Two basic motivational approaches are often effective with front-line employees: cross training and staff rotation. These approaches can alleviate boredom and stagnation, as well as create a greater understanding and appreciation for the responsibilities of each position. These two approaches allow paraprofessionals especially to determine what areas of librarianship for which they are best suited, or if they really want to pursue the profession at all.

Excellent communication skills are also vital in engendering positive work attitudes. Supervisors need to listen with empathy and to desist from forming hasty conclusions without the support of factual evidence. It must always be underscored that one should praise in public and reprimand in private. To reprimand front line staff in front of patrons will always be in poor taste. Public reprimands diminish not only staff morale but also the image of the library. Furthermore, if conflict arises between front line staff and a user, even if the user is in the right, the supervisor must exhibit tact in ensuring that the employee does not lose credibility, and that the user is not seen as having authority over that employee.

Employees are also often motivated when they feel they have control in the execution of their jobs. Few employees enjoy being micro-managed, and as a result front line workers should be accorded some degree of autonomy in executing their tasks. They should also, when practical, be able to contribute to discussions of procedure. Ask employees how they would make their work more efficient; staff who performs an activity daily often knows more about that task than does the supervisor. This by no way suggests that all ideas should be implemented. But consider any suggestions and, if an idea is acted upon, acknowledge the employee who offered the suggestion.

Finally, and most fundamentally, libraries must value and respect its workers and their contributions. Without that basic respect and appreciation, library staff will—rightly—feel patronized and manipulated by the administration’s motivation efforts.
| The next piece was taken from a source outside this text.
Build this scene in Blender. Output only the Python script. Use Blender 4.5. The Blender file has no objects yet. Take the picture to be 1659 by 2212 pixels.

The number of ways for motivating front line employees is endless. In focusing on the unique needs of front-line employees, this article in no way attempts to diminish the worth of employees whose functions do not permit a large degree of visibility. Though each employee has a role to play towards the smooth operations of the library, one can appreciate that the contribution of some workers (especially within small societies and small libraries) are often under-valued.